Given problem: Reproduce precisely the lines between the start of the data below and the line with "from mathutils import Vector, Matrix, Euler", both included.

[start of Dataset content]

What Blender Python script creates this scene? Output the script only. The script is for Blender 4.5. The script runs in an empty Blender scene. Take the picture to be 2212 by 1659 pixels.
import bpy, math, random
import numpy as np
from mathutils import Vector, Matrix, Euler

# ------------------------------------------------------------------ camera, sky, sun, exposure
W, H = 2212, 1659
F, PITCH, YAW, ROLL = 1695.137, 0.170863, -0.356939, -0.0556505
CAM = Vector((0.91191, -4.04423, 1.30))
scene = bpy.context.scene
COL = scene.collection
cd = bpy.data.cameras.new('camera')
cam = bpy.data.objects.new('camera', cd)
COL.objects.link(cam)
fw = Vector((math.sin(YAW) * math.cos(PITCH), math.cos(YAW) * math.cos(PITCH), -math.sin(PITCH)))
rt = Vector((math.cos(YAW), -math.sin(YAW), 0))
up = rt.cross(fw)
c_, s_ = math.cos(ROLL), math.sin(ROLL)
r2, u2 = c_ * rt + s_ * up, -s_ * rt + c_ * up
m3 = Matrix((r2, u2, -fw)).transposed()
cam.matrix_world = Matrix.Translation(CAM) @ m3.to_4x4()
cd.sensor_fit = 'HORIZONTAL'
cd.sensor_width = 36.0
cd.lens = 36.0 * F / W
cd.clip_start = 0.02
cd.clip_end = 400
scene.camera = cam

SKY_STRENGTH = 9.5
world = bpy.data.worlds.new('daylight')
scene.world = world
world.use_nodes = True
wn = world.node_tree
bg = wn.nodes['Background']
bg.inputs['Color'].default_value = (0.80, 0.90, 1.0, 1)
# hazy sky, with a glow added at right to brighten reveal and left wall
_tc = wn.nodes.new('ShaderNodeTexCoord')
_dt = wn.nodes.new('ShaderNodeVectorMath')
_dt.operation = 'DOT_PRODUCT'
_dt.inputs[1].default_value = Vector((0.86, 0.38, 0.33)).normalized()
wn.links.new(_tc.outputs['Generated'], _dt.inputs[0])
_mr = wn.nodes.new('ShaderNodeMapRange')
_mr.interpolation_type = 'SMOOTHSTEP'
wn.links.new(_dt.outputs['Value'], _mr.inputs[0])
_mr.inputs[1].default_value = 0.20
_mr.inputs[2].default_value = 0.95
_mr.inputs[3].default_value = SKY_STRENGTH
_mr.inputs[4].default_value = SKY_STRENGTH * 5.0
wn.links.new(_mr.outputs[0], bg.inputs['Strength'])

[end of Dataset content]

Exercise output:
What Blender Python script creates this scene? Output the script only. The script is for Blender 4.5. The script runs in an empty Blender scene. Take the picture to be 2212 by 1659 pixels.
import bpy, math, random
import numpy as np
from mathutils import Vector, Matrix, Euler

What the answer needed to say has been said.